_SUPPLIED MATERIAL:_

_ _ _ _ _

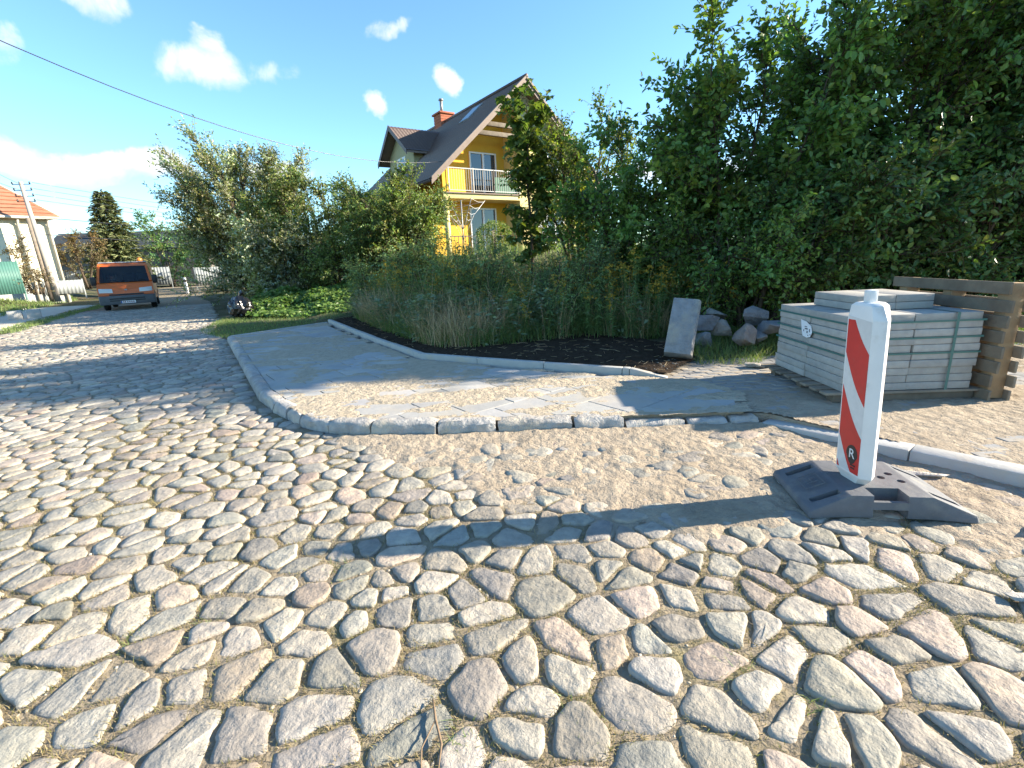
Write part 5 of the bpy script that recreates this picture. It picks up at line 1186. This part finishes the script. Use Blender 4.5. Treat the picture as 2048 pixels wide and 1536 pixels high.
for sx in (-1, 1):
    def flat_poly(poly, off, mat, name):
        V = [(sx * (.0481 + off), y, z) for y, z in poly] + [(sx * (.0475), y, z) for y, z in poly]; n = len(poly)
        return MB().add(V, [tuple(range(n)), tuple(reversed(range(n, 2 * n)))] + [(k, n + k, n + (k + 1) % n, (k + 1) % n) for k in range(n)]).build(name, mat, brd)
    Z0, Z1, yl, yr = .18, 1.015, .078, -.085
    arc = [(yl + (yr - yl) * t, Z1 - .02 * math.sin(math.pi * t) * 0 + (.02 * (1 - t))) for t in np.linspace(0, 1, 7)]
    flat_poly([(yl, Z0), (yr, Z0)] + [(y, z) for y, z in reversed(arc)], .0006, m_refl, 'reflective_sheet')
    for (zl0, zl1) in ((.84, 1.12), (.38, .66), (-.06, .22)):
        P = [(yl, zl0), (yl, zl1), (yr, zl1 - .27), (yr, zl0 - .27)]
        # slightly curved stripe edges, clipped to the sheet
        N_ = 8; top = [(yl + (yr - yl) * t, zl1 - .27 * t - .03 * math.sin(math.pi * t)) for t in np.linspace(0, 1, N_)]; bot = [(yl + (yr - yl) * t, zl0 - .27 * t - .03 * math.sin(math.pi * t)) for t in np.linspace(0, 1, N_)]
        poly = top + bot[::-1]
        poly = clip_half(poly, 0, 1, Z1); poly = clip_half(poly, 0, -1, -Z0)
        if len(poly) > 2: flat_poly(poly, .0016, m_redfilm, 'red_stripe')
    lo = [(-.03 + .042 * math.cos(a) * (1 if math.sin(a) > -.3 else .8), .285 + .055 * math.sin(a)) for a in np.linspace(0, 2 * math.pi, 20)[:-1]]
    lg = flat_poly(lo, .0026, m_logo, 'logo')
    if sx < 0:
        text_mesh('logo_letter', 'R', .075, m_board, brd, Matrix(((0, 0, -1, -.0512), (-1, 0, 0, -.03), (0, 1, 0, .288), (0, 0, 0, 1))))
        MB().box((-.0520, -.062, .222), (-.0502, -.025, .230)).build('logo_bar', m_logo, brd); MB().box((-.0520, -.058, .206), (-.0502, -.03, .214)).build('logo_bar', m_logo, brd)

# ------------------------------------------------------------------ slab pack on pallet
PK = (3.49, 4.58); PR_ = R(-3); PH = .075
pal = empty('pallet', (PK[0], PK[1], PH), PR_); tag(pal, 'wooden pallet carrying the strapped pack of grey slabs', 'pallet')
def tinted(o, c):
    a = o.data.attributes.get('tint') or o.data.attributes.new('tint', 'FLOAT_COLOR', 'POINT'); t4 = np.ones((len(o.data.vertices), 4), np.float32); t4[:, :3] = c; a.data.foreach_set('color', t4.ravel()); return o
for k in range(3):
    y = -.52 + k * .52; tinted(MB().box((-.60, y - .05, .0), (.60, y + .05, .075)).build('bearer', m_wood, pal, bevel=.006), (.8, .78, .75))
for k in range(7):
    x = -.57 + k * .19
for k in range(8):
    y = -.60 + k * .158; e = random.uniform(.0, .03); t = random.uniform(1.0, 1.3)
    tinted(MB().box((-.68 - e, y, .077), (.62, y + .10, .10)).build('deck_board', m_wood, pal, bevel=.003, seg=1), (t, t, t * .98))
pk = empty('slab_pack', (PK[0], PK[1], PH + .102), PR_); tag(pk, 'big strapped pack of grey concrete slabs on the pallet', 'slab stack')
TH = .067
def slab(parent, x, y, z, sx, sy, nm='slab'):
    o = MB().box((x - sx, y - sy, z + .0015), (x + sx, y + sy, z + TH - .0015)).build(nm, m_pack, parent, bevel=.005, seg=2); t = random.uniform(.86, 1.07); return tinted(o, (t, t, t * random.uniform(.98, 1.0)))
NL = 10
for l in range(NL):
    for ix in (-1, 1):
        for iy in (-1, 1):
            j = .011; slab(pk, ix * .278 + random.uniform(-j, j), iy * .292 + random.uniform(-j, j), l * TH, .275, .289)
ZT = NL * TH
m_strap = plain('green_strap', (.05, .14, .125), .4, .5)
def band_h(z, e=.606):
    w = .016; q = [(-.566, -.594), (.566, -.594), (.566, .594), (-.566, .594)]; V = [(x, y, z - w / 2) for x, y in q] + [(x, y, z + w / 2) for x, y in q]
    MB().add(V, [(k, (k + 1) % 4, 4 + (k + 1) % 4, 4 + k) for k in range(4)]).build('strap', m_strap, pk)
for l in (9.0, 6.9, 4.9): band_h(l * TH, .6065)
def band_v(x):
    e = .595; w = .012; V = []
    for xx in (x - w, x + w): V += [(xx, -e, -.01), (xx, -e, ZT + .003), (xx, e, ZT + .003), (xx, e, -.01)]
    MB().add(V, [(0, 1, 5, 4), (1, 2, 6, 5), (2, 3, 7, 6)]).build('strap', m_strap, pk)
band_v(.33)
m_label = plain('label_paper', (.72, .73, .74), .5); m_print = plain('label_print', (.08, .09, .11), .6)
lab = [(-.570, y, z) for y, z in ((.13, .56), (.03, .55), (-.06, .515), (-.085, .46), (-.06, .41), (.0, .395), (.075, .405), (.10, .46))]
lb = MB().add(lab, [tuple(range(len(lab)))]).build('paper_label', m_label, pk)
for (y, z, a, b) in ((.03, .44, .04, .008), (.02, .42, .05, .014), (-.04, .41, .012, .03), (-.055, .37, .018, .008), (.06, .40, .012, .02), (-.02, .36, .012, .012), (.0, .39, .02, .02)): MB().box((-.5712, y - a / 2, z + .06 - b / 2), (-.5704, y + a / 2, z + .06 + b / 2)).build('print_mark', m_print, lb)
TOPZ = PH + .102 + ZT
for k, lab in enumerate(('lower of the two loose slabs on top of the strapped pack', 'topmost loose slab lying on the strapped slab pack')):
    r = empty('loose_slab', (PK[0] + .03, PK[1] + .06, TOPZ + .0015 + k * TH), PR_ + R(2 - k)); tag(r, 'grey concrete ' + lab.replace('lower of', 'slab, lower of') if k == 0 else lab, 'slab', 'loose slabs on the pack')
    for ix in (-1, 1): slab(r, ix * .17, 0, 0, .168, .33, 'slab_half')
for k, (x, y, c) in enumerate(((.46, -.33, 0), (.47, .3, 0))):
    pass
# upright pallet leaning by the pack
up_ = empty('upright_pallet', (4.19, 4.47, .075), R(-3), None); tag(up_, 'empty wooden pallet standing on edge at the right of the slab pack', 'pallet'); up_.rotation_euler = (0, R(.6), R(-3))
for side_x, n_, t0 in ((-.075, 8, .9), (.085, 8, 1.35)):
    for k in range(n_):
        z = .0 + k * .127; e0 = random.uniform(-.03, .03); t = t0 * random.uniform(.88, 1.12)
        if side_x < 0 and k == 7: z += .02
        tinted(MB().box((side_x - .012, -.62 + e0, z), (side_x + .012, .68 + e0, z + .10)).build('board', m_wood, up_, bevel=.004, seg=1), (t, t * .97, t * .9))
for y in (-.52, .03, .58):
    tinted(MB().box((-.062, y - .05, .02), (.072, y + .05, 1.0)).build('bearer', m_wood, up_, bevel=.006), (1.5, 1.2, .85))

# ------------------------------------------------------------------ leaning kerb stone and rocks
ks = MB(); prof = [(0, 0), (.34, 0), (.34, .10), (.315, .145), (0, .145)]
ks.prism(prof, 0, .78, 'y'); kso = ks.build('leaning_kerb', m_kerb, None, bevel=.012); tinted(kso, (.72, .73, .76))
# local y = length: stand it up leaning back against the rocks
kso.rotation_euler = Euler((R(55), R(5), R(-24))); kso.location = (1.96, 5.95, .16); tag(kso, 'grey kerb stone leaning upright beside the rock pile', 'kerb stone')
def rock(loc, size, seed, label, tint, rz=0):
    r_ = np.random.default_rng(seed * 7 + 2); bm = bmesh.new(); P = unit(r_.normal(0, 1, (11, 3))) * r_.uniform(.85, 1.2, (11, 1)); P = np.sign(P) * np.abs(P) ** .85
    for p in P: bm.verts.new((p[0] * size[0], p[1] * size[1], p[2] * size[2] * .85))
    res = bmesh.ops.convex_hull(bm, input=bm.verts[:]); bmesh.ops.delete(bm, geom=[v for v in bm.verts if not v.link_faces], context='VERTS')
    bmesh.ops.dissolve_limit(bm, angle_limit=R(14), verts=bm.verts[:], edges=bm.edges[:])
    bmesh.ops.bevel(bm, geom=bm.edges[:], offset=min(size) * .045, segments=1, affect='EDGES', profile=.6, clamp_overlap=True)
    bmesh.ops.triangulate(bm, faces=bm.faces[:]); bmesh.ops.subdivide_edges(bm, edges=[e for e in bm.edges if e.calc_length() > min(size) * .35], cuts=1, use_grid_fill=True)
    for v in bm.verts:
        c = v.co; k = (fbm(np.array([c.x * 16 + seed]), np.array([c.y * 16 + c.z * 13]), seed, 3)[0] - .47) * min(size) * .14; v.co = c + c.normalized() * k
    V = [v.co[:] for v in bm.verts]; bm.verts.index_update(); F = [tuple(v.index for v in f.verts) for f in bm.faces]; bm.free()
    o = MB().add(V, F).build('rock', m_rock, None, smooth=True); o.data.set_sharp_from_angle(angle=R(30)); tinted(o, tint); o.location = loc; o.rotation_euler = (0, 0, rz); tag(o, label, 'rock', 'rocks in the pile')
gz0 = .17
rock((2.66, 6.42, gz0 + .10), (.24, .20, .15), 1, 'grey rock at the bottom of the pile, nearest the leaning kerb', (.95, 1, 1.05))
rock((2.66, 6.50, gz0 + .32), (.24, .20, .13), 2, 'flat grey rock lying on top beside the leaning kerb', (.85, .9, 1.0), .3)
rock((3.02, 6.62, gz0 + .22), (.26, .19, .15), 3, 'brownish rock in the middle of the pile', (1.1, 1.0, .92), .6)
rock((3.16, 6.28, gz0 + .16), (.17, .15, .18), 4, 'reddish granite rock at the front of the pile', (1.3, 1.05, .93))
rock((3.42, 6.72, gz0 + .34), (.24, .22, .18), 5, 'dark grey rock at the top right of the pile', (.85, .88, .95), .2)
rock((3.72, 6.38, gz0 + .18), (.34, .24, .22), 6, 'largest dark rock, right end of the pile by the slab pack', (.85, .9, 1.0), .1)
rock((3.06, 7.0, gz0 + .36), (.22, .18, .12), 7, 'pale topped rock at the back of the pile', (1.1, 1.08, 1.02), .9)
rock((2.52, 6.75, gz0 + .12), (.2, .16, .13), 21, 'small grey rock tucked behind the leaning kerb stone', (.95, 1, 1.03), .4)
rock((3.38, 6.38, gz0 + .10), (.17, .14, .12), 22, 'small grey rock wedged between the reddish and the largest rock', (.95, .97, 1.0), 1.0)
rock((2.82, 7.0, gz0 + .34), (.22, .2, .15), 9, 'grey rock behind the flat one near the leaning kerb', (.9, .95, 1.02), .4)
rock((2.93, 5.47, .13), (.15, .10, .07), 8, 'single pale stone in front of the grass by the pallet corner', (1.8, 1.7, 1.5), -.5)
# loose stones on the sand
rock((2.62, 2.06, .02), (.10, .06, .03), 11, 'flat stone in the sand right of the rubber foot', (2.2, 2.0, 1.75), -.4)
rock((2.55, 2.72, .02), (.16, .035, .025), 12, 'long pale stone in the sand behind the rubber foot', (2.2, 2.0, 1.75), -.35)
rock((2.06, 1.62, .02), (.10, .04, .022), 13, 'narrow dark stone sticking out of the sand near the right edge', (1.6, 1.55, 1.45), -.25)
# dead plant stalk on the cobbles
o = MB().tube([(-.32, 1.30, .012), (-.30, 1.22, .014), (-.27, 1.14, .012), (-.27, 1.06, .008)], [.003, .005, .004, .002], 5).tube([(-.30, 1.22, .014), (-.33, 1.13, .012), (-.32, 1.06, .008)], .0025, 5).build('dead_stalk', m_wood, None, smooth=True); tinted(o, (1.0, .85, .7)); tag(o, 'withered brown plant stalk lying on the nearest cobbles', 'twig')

_ _ _ _ _

_TO BE DONE:_ Repeat the listing above up to and including the line with "-.03, .214)).build('logo_bar', m_logo, brd)", starting from its first line. Drop any pictures.

_FINAL RESULT:_
Write part 5 of the bpy script that recreates this picture. It picks up at line 1186. This part finishes the script. Use Blender 4.5. Treat the picture as 2048 pixels wide and 1536 pixels high.
for sx in (-1, 1):
    def flat_poly(poly, off, mat, name):
        V = [(sx * (.0481 + off), y, z) for y, z in poly] + [(sx * (.0475), y, z) for y, z in poly]; n = len(poly)
        return MB().add(V, [tuple(range(n)), tuple(reversed(range(n, 2 * n)))] + [(k, n + k, n + (k + 1) % n, (k + 1) % n) for k in range(n)]).build(name, mat, brd)
    Z0, Z1, yl, yr = .18, 1.015, .078, -.085
    arc = [(yl + (yr - yl) * t, Z1 - .02 * math.sin(math.pi * t) * 0 + (.02 * (1 - t))) for t in np.linspace(0, 1, 7)]
    flat_poly([(yl, Z0), (yr, Z0)] + [(y, z) for y, z in reversed(arc)], .0006, m_refl, 'reflective_sheet')
    for (zl0, zl1) in ((.84, 1.12), (.38, .66), (-.06, .22)):
        P = [(yl, zl0), (yl, zl1), (yr, zl1 - .27), (yr, zl0 - .27)]
        # slightly curved stripe edges, clipped to the sheet
        N_ = 8; top = [(yl + (yr - yl) * t, zl1 - .27 * t - .03 * math.sin(math.pi * t)) for t in np.linspace(0, 1, N_)]; bot = [(yl + (yr - yl) * t, zl0 - .27 * t - .03 * math.sin(math.pi * t)) for t in np.linspace(0, 1, N_)]
        poly = top + bot[::-1]
        poly = clip_half(poly, 0, 1, Z1); poly = clip_half(poly, 0, -1, -Z0)
        if len(poly) > 2: flat_poly(poly, .0016, m_redfilm, 'red_stripe')
    lo = [(-.03 + .042 * math.cos(a) * (1 if math.sin(a) > -.3 else .8), .285 + .055 * math.sin(a)) for a in np.linspace(0, 2 * math.pi, 20)[:-1]]
    lg = flat_poly(lo, .0026, m_logo, 'logo')
    if sx < 0:
        text_mesh('logo_letter', 'R', .075, m_board, brd, Matrix(((0, 0, -1, -.0512), (-1, 0, 0, -.03), (0, 1, 0, .288), (0, 0, 0, 1))))
        MB().box((-.0520, -.062, .222), (-.0502, -.025, .230)).build('logo_bar', m_logo, brd); MB().box((-.0520, -.058, .206), (-.0502, -.03, .214)).build('logo_bar', m_logo, brd)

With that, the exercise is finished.